Nicholas Scapillati, executive director of Grizzly Bear Foundation, said Monday that it comes after months-long discussions with the province on how to protect bears, with the goal to give the animals a “better and second chance at life in the wild.”

Scapillati said what’s exciting about the project is that the government is open to working with outside experts and the public.

“So, they’ll be working through Indigenous knowledge and scientific understanding, bringing in the latest techniques and training expertise from leading experts,” he said in an interview.

B.C. government data show conservation officers destroyed 603 black bears and 23 grizzly bears in 2023, while 154 black bears were killed by officers in the first six months of this year.

Scapillati said the group will publish a report with recommendations by next spring, while an independent oversight committee will be set up to review all bear encounters with conservation officers to provide advice to the government.

Environment Minister George Heyman said in a statement that they are looking for new ways to ensure conservation officers “have the trust of the communities they serve,” and the panel will make recommendations to enhance officer training and improve policies.

Lesley Fox, with the wildlife protection group The Fur-Bearers, said they’ve been calling for such a committee for decades.

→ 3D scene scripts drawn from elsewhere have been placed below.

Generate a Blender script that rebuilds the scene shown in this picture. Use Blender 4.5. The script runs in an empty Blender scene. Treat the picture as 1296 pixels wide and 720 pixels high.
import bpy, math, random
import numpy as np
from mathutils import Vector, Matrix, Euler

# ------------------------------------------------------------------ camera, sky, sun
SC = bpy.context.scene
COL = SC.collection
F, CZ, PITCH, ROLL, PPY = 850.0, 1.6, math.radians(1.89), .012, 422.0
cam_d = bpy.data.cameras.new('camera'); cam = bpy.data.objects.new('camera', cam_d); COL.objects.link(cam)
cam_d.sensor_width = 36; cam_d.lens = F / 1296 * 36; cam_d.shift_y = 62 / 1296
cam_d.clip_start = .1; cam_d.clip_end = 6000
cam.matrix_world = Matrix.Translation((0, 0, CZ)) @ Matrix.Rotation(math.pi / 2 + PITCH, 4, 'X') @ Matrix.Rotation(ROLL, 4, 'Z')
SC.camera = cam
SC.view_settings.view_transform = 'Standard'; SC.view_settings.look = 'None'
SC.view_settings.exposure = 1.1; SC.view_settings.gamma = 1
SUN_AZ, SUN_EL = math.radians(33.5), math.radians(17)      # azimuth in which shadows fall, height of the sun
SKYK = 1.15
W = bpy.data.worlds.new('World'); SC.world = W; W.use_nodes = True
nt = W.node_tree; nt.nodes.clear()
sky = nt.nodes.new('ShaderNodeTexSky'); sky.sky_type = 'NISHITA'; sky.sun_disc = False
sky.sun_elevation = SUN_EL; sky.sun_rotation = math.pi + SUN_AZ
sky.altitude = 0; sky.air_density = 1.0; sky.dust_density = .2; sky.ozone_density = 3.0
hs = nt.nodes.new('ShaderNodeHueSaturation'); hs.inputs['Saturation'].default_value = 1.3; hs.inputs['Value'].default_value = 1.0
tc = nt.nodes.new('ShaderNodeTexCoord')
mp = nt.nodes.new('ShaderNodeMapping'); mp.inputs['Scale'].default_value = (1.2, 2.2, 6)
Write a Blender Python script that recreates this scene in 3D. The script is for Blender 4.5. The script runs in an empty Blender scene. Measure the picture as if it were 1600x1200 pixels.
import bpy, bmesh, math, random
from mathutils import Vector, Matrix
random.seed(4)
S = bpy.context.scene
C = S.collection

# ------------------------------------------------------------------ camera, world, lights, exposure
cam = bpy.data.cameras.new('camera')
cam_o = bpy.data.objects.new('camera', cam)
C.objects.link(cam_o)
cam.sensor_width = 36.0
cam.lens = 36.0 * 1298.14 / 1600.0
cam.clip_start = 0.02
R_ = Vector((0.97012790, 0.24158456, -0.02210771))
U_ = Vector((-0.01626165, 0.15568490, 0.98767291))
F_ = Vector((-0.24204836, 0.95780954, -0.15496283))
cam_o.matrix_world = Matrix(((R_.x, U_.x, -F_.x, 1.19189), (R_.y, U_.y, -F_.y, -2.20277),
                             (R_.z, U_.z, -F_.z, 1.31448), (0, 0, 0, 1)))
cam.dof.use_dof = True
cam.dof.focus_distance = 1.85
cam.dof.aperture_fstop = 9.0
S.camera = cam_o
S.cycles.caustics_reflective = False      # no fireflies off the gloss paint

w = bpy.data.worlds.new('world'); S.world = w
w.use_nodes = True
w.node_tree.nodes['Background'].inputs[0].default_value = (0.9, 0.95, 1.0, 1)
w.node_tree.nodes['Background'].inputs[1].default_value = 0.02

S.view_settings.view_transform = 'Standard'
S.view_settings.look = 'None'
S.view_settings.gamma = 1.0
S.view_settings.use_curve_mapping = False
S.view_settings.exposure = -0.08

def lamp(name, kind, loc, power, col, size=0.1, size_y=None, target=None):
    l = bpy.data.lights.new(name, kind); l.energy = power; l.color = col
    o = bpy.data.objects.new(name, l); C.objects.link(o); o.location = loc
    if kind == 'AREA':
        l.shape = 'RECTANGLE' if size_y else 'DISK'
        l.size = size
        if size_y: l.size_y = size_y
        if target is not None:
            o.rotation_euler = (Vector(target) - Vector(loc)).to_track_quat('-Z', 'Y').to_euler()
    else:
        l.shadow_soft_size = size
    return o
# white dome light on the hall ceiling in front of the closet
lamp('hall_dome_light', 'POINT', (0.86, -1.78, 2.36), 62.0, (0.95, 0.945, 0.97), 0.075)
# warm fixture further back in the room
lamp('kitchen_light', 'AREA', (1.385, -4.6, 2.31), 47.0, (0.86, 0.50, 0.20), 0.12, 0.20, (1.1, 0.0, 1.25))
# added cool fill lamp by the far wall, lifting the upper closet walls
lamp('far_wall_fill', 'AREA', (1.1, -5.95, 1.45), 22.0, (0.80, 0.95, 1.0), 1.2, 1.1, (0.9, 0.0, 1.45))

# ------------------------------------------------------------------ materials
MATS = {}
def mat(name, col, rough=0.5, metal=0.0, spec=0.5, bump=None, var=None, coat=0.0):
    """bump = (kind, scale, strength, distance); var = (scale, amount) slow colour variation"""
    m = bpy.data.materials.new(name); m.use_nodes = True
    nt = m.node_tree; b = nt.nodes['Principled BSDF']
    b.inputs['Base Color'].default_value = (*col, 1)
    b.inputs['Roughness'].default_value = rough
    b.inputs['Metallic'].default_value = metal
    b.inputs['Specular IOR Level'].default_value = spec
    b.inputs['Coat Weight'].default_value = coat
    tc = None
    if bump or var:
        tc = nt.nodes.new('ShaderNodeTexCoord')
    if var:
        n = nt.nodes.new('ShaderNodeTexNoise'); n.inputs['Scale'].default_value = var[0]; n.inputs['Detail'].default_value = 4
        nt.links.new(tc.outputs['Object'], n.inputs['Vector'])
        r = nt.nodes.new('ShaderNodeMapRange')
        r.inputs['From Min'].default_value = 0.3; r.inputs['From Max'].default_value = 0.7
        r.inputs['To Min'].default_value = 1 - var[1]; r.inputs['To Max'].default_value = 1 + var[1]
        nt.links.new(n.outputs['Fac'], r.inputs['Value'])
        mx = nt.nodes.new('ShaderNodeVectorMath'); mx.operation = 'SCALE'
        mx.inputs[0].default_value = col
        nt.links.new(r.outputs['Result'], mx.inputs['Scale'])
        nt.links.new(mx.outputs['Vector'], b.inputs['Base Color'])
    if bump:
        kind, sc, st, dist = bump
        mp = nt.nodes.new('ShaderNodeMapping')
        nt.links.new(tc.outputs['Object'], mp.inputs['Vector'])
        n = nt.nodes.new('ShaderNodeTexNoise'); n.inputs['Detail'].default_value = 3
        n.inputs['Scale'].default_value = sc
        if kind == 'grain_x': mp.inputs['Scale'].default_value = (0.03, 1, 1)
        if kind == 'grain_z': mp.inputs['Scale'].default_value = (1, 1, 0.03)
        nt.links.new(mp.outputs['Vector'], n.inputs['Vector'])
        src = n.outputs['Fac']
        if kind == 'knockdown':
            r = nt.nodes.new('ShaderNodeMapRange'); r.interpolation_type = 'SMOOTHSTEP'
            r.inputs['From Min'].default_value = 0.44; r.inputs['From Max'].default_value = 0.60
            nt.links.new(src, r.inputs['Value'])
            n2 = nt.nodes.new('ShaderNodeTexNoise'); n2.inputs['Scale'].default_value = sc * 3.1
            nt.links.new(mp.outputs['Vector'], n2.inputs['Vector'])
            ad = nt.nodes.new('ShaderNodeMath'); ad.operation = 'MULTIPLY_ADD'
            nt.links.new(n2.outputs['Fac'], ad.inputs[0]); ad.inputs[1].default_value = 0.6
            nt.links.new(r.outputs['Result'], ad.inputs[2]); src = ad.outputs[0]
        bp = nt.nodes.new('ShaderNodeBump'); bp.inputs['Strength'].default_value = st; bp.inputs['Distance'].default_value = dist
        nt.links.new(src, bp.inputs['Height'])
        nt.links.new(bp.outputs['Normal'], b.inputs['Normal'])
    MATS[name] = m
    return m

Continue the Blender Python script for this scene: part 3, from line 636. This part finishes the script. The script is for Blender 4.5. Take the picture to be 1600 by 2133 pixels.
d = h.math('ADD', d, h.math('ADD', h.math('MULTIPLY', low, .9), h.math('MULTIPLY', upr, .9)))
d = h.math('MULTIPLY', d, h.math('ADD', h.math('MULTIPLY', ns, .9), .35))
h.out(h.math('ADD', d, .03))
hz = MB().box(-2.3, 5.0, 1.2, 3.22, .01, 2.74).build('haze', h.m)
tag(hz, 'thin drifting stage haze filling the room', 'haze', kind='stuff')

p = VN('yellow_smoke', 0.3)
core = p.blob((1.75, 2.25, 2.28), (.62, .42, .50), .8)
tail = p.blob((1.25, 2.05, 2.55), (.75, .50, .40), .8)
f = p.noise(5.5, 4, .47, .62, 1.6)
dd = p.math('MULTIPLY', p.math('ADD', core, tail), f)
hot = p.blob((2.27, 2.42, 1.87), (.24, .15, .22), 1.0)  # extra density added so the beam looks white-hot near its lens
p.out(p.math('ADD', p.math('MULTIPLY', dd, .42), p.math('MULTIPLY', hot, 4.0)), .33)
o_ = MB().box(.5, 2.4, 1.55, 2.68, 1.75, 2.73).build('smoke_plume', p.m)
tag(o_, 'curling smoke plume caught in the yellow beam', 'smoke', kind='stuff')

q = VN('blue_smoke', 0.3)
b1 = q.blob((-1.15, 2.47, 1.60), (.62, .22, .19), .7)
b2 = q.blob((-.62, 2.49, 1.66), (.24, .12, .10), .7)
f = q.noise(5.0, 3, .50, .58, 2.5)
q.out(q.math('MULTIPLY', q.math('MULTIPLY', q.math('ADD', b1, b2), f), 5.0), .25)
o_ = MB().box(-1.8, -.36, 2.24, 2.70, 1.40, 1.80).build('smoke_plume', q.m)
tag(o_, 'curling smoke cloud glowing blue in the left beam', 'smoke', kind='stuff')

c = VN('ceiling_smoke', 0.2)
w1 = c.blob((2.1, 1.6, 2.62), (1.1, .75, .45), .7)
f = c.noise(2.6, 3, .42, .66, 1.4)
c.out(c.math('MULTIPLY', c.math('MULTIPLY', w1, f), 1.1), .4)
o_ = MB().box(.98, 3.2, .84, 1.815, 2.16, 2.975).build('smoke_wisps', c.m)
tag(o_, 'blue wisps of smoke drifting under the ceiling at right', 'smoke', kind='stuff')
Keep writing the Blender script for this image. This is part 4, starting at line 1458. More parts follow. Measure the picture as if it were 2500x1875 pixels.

“This move demonstrates the government is listening,” said Fox. “I suspect, because of the impending election, their listening skills are potentially a little sharper than they normally are.”

Fox said the partnership came from “a place of long frustration” as provincial conservation officers kill more than 500 black bears every year on average, and the public is “no longer tolerating this kind of approach.”

“I think that the conservation officer service and the B.C. government are aware they need to change, and certainly the public has been asking for it,” said Fox.

Fox said there’s a lot of optimism about the new partnership, but, as with any government, there will likely be a lot of red tape to get through.

“I think speed is going to be important, whether or not the committee has the ability to make change and make change relatively quickly without having to study an issue to death, ” said Fox.